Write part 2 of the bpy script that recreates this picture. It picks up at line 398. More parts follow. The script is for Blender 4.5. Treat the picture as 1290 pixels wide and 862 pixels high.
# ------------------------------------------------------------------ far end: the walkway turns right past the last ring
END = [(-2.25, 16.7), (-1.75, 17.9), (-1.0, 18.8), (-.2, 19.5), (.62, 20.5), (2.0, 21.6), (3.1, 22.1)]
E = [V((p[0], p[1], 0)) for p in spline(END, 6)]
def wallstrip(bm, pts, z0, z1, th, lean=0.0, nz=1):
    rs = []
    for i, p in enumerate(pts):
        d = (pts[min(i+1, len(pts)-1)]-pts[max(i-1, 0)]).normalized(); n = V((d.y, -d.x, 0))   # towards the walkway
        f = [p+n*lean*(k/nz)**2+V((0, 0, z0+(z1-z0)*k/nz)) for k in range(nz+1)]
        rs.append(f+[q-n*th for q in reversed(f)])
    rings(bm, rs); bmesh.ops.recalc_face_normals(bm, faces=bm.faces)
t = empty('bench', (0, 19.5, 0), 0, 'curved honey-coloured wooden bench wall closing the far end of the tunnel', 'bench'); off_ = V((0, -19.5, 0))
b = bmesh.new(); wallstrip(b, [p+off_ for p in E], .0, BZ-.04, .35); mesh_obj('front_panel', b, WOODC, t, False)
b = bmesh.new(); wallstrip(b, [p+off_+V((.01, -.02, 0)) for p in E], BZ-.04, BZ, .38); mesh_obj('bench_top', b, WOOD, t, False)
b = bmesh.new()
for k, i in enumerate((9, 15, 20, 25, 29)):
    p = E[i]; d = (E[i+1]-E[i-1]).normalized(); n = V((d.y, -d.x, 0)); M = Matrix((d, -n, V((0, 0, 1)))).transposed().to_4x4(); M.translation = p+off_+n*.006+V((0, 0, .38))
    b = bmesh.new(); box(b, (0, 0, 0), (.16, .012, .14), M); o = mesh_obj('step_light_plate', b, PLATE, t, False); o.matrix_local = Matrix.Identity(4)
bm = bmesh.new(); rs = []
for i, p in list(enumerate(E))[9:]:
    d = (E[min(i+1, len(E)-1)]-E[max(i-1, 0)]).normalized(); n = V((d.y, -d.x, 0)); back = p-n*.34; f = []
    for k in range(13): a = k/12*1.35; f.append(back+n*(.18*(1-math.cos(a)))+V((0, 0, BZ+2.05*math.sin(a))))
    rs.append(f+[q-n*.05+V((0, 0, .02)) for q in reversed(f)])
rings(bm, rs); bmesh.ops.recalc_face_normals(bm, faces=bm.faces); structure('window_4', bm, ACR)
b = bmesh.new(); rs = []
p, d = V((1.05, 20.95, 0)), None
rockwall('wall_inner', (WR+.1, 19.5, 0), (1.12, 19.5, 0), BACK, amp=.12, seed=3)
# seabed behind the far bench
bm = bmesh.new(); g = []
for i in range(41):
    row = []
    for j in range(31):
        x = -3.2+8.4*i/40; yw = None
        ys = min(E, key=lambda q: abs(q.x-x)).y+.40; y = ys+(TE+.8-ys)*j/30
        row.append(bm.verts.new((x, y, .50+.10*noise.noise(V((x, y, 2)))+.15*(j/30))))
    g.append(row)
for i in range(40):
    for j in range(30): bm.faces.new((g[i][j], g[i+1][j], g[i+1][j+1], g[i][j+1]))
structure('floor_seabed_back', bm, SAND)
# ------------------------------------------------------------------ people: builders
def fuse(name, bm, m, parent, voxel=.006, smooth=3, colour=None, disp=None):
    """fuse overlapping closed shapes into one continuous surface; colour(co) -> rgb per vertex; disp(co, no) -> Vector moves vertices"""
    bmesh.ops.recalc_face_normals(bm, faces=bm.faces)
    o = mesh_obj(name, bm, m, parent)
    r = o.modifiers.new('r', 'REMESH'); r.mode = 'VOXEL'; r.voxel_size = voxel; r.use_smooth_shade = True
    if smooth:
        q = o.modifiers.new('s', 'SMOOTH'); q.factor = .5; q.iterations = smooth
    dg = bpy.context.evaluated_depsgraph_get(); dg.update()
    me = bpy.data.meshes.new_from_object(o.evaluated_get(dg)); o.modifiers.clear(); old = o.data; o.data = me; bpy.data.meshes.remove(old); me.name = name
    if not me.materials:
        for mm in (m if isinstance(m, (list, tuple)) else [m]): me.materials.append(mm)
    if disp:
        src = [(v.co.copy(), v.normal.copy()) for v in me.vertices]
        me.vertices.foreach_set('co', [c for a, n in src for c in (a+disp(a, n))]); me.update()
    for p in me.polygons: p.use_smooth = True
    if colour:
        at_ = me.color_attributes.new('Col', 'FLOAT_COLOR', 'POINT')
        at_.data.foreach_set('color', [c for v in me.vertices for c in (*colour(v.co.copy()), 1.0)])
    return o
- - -
### SHORT EXERCISE
Word for word, quote all of the data above.

### EXPECTED OUTPUT
Write part 2 of the bpy script that recreates this picture. It picks up at line 398. More parts follow. The script is for Blender 4.5. Treat the picture as 1290 pixels wide and 862 pixels high.
# ------------------------------------------------------------------ far end: the walkway turns right past the last ring
END = [(-2.25, 16.7), (-1.75, 17.9), (-1.0, 18.8), (-.2, 19.5), (.62, 20.5), (2.0, 21.6), (3.1, 22.1)]
E = [V((p[0], p[1], 0)) for p in spline(END, 6)]
def wallstrip(bm, pts, z0, z1, th, lean=0.0, nz=1):
    rs = []
    for i, p in enumerate(pts):
        d = (pts[min(i+1, len(pts)-1)]-pts[max(i-1, 0)]).normalized(); n = V((d.y, -d.x, 0))   # towards the walkway
        f = [p+n*lean*(k/nz)**2+V((0, 0, z0+(z1-z0)*k/nz)) for k in range(nz+1)]
        rs.append(f+[q-n*th for q in reversed(f)])
    rings(bm, rs); bmesh.ops.recalc_face_normals(bm, faces=bm.faces)
t = empty('bench', (0, 19.5, 0), 0, 'curved honey-coloured wooden bench wall closing the far end of the tunnel', 'bench'); off_ = V((0, -19.5, 0))
b = bmesh.new(); wallstrip(b, [p+off_ for p in E], .0, BZ-.04, .35); mesh_obj('front_panel', b, WOODC, t, False)
b = bmesh.new(); wallstrip(b, [p+off_+V((.01, -.02, 0)) for p in E], BZ-.04, BZ, .38); mesh_obj('bench_top', b, WOOD, t, False)
b = bmesh.new()
for k, i in enumerate((9, 15, 20, 25, 29)):
    p = E[i]; d = (E[i+1]-E[i-1]).normalized(); n = V((d.y, -d.x, 0)); M = Matrix((d, -n, V((0, 0, 1)))).transposed().to_4x4(); M.translation = p+off_+n*.006+V((0, 0, .38))
    b = bmesh.new(); box(b, (0, 0, 0), (.16, .012, .14), M); o = mesh_obj('step_light_plate', b, PLATE, t, False); o.matrix_local = Matrix.Identity(4)
bm = bmesh.new(); rs = []
for i, p in list(enumerate(E))[9:]:
    d = (E[min(i+1, len(E)-1)]-E[max(i-1, 0)]).normalized(); n = V((d.y, -d.x, 0)); back = p-n*.34; f = []
    for k in range(13): a = k/12*1.35; f.append(back+n*(.18*(1-math.cos(a)))+V((0, 0, BZ+2.05*math.sin(a))))
    rs.append(f+[q-n*.05+V((0, 0, .02)) for q in reversed(f)])
rings(bm, rs); bmesh.ops.recalc_face_normals(bm, faces=bm.faces); structure('window_4', bm, ACR)
b = bmesh.new(); rs = []
p, d = V((1.05, 20.95, 0)), None
rockwall('wall_inner', (WR+.1, 19.5, 0), (1.12, 19.5, 0), BACK, amp=.12, seed=3)
# seabed behind the far bench
bm = bmesh.new(); g = []
for i in range(41):
    row = []
    for j in range(31):
        x = -3.2+8.4*i/40; yw = None
        ys = min(E, key=lambda q: abs(q.x-x)).y+.40; y = ys+(TE+.8-ys)*j/30
        row.append(bm.verts.new((x, y, .50+.10*noise.noise(V((x, y, 2)))+.15*(j/30))))
    g.append(row)
for i in range(40):
    for j in range(30): bm.faces.new((g[i][j], g[i+1][j], g[i+1][j+1], g[i][j+1]))
structure('floor_seabed_back', bm, SAND)
# ------------------------------------------------------------------ people: builders
def fuse(name, bm, m, parent, voxel=.006, smooth=3, colour=None, disp=None):
    """fuse overlapping closed shapes into one continuous surface; colour(co) -> rgb per vertex; disp(co, no) -> Vector moves vertices"""
    bmesh.ops.recalc_face_normals(bm, faces=bm.faces)
    o = mesh_obj(name, bm, m, parent)
    r = o.modifiers.new('r', 'REMESH'); r.mode = 'VOXEL'; r.voxel_size = voxel; r.use_smooth_shade = True
    if smooth:
        q = o.modifiers.new('s', 'SMOOTH'); q.factor = .5; q.iterations = smooth
    dg = bpy.context.evaluated_depsgraph_get(); dg.update()
    me = bpy.data.meshes.new_from_object(o.evaluated_get(dg)); o.modifiers.clear(); old = o.data; o.data = me; bpy.data.meshes.remove(old); me.name = name
    if not me.materials:
        for mm in (m if isinstance(m, (list, tuple)) else [m]): me.materials.append(mm)
    if disp:
        src = [(v.co.copy(), v.normal.copy()) for v in me.vertices]
        me.vertices.foreach_set('co', [c for a, n in src for c in (a+disp(a, n))]); me.update()
    for p in me.polygons: p.use_smooth = True
    if colour:
        at_ = me.color_attributes.new('Col', 'FLOAT_COLOR', 'POINT')
        at_.data.foreach_set('color', [c for v in me.vertices for c in (*colour(v.co.copy()), 1.0)])
    return o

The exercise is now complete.